Data extract:
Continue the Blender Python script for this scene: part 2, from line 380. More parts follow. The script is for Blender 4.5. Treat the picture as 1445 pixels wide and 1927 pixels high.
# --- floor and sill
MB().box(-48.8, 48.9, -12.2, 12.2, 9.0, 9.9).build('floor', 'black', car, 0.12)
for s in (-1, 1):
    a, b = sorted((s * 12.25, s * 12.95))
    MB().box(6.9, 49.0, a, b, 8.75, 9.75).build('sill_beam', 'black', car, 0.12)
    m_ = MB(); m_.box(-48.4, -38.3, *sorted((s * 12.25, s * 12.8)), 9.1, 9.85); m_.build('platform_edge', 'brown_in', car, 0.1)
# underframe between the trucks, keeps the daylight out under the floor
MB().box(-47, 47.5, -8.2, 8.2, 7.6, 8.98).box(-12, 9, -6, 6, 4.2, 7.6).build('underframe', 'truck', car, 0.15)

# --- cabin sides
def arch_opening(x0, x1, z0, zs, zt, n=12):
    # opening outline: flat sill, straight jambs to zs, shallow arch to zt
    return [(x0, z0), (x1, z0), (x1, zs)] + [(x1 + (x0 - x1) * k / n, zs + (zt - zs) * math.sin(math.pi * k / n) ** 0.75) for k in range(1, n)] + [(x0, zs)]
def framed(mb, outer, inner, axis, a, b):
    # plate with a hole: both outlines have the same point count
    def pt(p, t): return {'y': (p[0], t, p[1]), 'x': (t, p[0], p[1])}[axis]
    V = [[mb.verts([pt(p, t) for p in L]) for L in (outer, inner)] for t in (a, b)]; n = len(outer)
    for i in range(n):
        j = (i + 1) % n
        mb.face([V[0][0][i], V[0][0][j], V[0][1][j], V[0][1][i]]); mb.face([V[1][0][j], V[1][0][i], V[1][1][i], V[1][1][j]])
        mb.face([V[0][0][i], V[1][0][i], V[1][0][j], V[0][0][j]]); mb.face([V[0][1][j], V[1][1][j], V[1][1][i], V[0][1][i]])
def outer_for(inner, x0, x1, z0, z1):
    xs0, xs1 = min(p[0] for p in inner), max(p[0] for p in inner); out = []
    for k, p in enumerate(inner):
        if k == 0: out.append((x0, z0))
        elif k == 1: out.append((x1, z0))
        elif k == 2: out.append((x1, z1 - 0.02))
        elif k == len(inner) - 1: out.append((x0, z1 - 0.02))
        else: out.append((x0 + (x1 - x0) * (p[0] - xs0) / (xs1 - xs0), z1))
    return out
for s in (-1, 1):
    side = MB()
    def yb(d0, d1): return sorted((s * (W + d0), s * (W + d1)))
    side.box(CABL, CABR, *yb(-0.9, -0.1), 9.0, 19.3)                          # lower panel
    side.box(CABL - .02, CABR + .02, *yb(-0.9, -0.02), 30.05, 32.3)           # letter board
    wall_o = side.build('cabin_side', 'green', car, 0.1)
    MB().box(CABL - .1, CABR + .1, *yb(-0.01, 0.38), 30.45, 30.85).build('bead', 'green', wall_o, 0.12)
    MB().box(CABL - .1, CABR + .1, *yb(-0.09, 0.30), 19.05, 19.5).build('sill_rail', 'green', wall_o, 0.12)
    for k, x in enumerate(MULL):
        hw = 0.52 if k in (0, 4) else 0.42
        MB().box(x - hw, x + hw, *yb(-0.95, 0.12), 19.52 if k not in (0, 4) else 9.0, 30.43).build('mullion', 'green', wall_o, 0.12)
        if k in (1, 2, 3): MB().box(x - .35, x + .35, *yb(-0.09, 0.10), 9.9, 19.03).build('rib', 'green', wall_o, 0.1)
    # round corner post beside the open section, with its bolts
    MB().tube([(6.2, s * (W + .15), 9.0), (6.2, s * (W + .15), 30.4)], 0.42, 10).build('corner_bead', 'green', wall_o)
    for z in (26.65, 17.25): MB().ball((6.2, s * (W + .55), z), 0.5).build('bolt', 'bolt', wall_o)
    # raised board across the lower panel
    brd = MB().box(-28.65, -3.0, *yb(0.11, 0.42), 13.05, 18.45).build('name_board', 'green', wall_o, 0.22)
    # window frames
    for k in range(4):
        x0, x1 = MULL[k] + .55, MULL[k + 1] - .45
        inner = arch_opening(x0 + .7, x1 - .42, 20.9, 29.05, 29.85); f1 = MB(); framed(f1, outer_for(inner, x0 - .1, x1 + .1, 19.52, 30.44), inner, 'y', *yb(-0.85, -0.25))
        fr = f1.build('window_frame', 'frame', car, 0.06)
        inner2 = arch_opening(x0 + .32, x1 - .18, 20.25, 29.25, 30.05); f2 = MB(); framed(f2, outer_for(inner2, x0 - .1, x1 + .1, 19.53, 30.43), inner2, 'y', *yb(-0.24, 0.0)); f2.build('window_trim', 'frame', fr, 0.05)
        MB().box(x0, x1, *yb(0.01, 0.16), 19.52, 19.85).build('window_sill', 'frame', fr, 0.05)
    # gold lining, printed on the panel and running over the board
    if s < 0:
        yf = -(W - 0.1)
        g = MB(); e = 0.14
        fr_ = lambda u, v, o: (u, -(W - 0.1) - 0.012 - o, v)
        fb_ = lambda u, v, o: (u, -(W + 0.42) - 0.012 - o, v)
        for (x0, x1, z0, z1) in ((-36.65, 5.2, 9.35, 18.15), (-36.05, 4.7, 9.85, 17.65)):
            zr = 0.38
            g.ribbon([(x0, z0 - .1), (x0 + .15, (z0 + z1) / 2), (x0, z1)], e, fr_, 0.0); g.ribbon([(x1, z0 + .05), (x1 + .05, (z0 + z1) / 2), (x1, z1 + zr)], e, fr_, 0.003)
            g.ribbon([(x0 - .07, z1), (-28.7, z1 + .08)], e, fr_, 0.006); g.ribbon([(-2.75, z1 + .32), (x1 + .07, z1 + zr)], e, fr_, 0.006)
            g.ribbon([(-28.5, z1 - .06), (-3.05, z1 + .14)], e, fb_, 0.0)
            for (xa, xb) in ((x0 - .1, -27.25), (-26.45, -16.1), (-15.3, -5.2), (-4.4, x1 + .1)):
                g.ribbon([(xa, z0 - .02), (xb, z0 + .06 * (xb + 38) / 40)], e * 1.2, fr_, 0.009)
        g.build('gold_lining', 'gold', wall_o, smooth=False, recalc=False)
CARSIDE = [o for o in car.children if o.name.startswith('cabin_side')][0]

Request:
Produce an exact copy of the whole listing.

Result for this task:
Continue the Blender Python script for this scene: part 2, from line 380. More parts follow. The script is for Blender 4.5. Treat the picture as 1445 pixels wide and 1927 pixels high.
# --- floor and sill
MB().box(-48.8, 48.9, -12.2, 12.2, 9.0, 9.9).build('floor', 'black', car, 0.12)
for s in (-1, 1):
    a, b = sorted((s * 12.25, s * 12.95))
    MB().box(6.9, 49.0, a, b, 8.75, 9.75).build('sill_beam', 'black', car, 0.12)
    m_ = MB(); m_.box(-48.4, -38.3, *sorted((s * 12.25, s * 12.8)), 9.1, 9.85); m_.build('platform_edge', 'brown_in', car, 0.1)
# underframe between the trucks, keeps the daylight out under the floor
MB().box(-47, 47.5, -8.2, 8.2, 7.6, 8.98).box(-12, 9, -6, 6, 4.2, 7.6).build('underframe', 'truck', car, 0.15)

# --- cabin sides
def arch_opening(x0, x1, z0, zs, zt, n=12):
    # opening outline: flat sill, straight jambs to zs, shallow arch to zt
    return [(x0, z0), (x1, z0), (x1, zs)] + [(x1 + (x0 - x1) * k / n, zs + (zt - zs) * math.sin(math.pi * k / n) ** 0.75) for k in range(1, n)] + [(x0, zs)]
def framed(mb, outer, inner, axis, a, b):
    # plate with a hole: both outlines have the same point count
    def pt(p, t): return {'y': (p[0], t, p[1]), 'x': (t, p[0], p[1])}[axis]
    V = [[mb.verts([pt(p, t) for p in L]) for L in (outer, inner)] for t in (a, b)]; n = len(outer)
    for i in range(n):
        j = (i + 1) % n
        mb.face([V[0][0][i], V[0][0][j], V[0][1][j], V[0][1][i]]); mb.face([V[1][0][j], V[1][0][i], V[1][1][i], V[1][1][j]])
        mb.face([V[0][0][i], V[1][0][i], V[1][0][j], V[0][0][j]]); mb.face([V[0][1][j], V[1][1][j], V[1][1][i], V[0][1][i]])
def outer_for(inner, x0, x1, z0, z1):
    xs0, xs1 = min(p[0] for p in inner), max(p[0] for p in inner); out = []
    for k, p in enumerate(inner):
        if k == 0: out.append((x0, z0))
        elif k == 1: out.append((x1, z0))
        elif k == 2: out.append((x1, z1 - 0.02))
        elif k == len(inner) - 1: out.append((x0, z1 - 0.02))
        else: out.append((x0 + (x1 - x0) * (p[0] - xs0) / (xs1 - xs0), z1))
    return out
for s in (-1, 1):
    side = MB()
    def yb(d0, d1): return sorted((s * (W + d0), s * (W + d1)))
    side.box(CABL, CABR, *yb(-0.9, -0.1), 9.0, 19.3)                          # lower panel
    side.box(CABL - .02, CABR + .02, *yb(-0.9, -0.02), 30.05, 32.3)           # letter board
    wall_o = side.build('cabin_side', 'green', car, 0.1)
    MB().box(CABL - .1, CABR + .1, *yb(-0.01, 0.38), 30.45, 30.85).build('bead', 'green', wall_o, 0.12)
    MB().box(CABL - .1, CABR + .1, *yb(-0.09, 0.30), 19.05, 19.5).build('sill_rail', 'green', wall_o, 0.12)
    for k, x in enumerate(MULL):
        hw = 0.52 if k in (0, 4) else 0.42
        MB().box(x - hw, x + hw, *yb(-0.95, 0.12), 19.52 if k not in (0, 4) else 9.0, 30.43).build('mullion', 'green', wall_o, 0.12)
        if k in (1, 2, 3): MB().box(x - .35, x + .35, *yb(-0.09, 0.10), 9.9, 19.03).build('rib', 'green', wall_o, 0.1)
    # round corner post beside the open section, with its bolts
    MB().tube([(6.2, s * (W + .15), 9.0), (6.2, s * (W + .15), 30.4)], 0.42, 10).build('corner_bead', 'green', wall_o)
    for z in (26.65, 17.25): MB().ball((6.2, s * (W + .55), z), 0.5).build('bolt', 'bolt', wall_o)
    # raised board across the lower panel
    brd = MB().box(-28.65, -3.0, *yb(0.11, 0.42), 13.05, 18.45).build('name_board', 'green', wall_o, 0.22)
    # window frames
    for k in range(4):
        x0, x1 = MULL[k] + .55, MULL[k + 1] - .45
        inner = arch_opening(x0 + .7, x1 - .42, 20.9, 29.05, 29.85); f1 = MB(); framed(f1, outer_for(inner, x0 - .1, x1 + .1, 19.52, 30.44), inner, 'y', *yb(-0.85, -0.25))
        fr = f1.build('window_frame', 'frame', car, 0.06)
        inner2 = arch_opening(x0 + .32, x1 - .18, 20.25, 29.25, 30.05); f2 = MB(); framed(f2, outer_for(inner2, x0 - .1, x1 + .1, 19.53, 30.43), inner2, 'y', *yb(-0.24, 0.0)); f2.build('window_trim', 'frame', fr, 0.05)
        MB().box(x0, x1, *yb(0.01, 0.16), 19.52, 19.85).build('window_sill', 'frame', fr, 0.05)
    # gold lining, printed on the panel and running over the board
    if s < 0:
        yf = -(W - 0.1)
        g = MB(); e = 0.14
        fr_ = lambda u, v, o: (u, -(W - 0.1) - 0.012 - o, v)
        fb_ = lambda u, v, o: (u, -(W + 0.42) - 0.012 - o, v)
        for (x0, x1, z0, z1) in ((-36.65, 5.2, 9.35, 18.15), (-36.05, 4.7, 9.85, 17.65)):
            zr = 0.38
            g.ribbon([(x0, z0 - .1), (x0 + .15, (z0 + z1) / 2), (x0, z1)], e, fr_, 0.0); g.ribbon([(x1, z0 + .05), (x1 + .05, (z0 + z1) / 2), (x1, z1 + zr)], e, fr_, 0.003)
            g.ribbon([(x0 - .07, z1), (-28.7, z1 + .08)], e, fr_, 0.006); g.ribbon([(-2.75, z1 + .32), (x1 + .07, z1 + zr)], e, fr_, 0.006)
            g.ribbon([(-28.5, z1 - .06), (-3.05, z1 + .14)], e, fb_, 0.0)
            for (xa, xb) in ((x0 - .1, -27.25), (-26.45, -16.1), (-15.3, -5.2), (-4.4, x1 + .1)):
                g.ribbon([(xa, z0 - .02), (xb, z0 + .06 * (xb + 38) / 40)], e * 1.2, fr_, 0.009)
        g.build('gold_lining', 'gold', wall_o, smooth=False, recalc=False)
CARSIDE = [o for o in car.children if o.name.startswith('cabin_side')][0]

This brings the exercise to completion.